Repeat every line below exactly as it reads.

» **Supplied material**:
________________________________________
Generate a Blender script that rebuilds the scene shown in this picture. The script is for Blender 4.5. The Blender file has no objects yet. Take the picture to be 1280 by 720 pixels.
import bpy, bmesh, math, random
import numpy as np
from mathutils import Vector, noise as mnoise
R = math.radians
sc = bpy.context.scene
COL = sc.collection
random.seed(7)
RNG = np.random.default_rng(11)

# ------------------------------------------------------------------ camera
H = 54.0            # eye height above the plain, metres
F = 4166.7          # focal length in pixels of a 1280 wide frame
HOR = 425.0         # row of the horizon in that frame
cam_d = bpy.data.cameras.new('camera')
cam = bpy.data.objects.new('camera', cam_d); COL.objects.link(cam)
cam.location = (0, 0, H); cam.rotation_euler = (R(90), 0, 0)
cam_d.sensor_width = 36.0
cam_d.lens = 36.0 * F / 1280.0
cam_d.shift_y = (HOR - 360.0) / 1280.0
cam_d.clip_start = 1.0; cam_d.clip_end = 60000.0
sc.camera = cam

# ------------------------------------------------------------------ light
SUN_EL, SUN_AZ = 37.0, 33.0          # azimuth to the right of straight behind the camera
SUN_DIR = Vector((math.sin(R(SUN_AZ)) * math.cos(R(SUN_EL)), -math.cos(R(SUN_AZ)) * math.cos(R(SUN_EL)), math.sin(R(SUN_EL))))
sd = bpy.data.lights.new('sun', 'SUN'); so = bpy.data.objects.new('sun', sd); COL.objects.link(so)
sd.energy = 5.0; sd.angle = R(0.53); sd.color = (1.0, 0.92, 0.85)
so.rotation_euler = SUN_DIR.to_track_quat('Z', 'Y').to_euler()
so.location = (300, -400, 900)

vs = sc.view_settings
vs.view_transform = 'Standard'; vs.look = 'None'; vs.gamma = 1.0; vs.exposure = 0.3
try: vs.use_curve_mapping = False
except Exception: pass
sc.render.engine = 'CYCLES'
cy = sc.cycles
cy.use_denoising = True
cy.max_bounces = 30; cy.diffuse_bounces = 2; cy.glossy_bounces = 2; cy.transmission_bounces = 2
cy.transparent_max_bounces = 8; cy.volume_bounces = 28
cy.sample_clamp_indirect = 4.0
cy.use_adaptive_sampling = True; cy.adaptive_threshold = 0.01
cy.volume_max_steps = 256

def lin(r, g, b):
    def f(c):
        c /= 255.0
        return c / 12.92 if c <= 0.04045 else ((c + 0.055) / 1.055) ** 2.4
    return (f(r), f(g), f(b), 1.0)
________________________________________
» **Solution for this exercise**:
Generate a Blender script that rebuilds the scene shown in this picture. The script is for Blender 4.5. The Blender file has no objects yet. Take the picture to be 1280 by 720 pixels.
import bpy, bmesh, math, random
import numpy as np
from mathutils import Vector, noise as mnoise
R = math.radians
sc = bpy.context.scene
COL = sc.collection
random.seed(7)
RNG = np.random.default_rng(11)

# ------------------------------------------------------------------ camera
H = 54.0            # eye height above the plain, metres
F = 4166.7          # focal length in pixels of a 1280 wide frame
HOR = 425.0         # row of the horizon in that frame
cam_d = bpy.data.cameras.new('camera')
cam = bpy.data.objects.new('camera', cam_d); COL.objects.link(cam)
cam.location = (0, 0, H); cam.rotation_euler = (R(90), 0, 0)
cam_d.sensor_width = 36.0
cam_d.lens = 36.0 * F / 1280.0
cam_d.shift_y = (HOR - 360.0) / 1280.0
cam_d.clip_start = 1.0; cam_d.clip_end = 60000.0
sc.camera = cam

# ------------------------------------------------------------------ light
SUN_EL, SUN_AZ = 37.0, 33.0          # azimuth to the right of straight behind the camera
SUN_DIR = Vector((math.sin(R(SUN_AZ)) * math.cos(R(SUN_EL)), -math.cos(R(SUN_AZ)) * math.cos(R(SUN_EL)), math.sin(R(SUN_EL))))
sd = bpy.data.lights.new('sun', 'SUN'); so = bpy.data.objects.new('sun', sd); COL.objects.link(so)
sd.energy = 5.0; sd.angle = R(0.53); sd.color = (1.0, 0.92, 0.85)
so.rotation_euler = SUN_DIR.to_track_quat('Z', 'Y').to_euler()
so.location = (300, -400, 900)

vs = sc.view_settings
vs.view_transform = 'Standard'; vs.look = 'None'; vs.gamma = 1.0; vs.exposure = 0.3
try: vs.use_curve_mapping = False
except Exception: pass
sc.render.engine = 'CYCLES'
cy = sc.cycles
cy.use_denoising = True
cy.max_bounces = 30; cy.diffuse_bounces = 2; cy.glossy_bounces = 2; cy.transmission_bounces = 2
cy.transparent_max_bounces = 8; cy.volume_bounces = 28
cy.sample_clamp_indirect = 4.0
cy.use_adaptive_sampling = True; cy.adaptive_threshold = 0.01
cy.volume_max_steps = 256

def lin(r, g, b):
    def f(c):
        c /= 255.0
        return c / 12.92 if c <= 0.04045 else ((c + 0.055) / 1.055) ** 2.4
    return (f(r), f(g), f(b), 1.0)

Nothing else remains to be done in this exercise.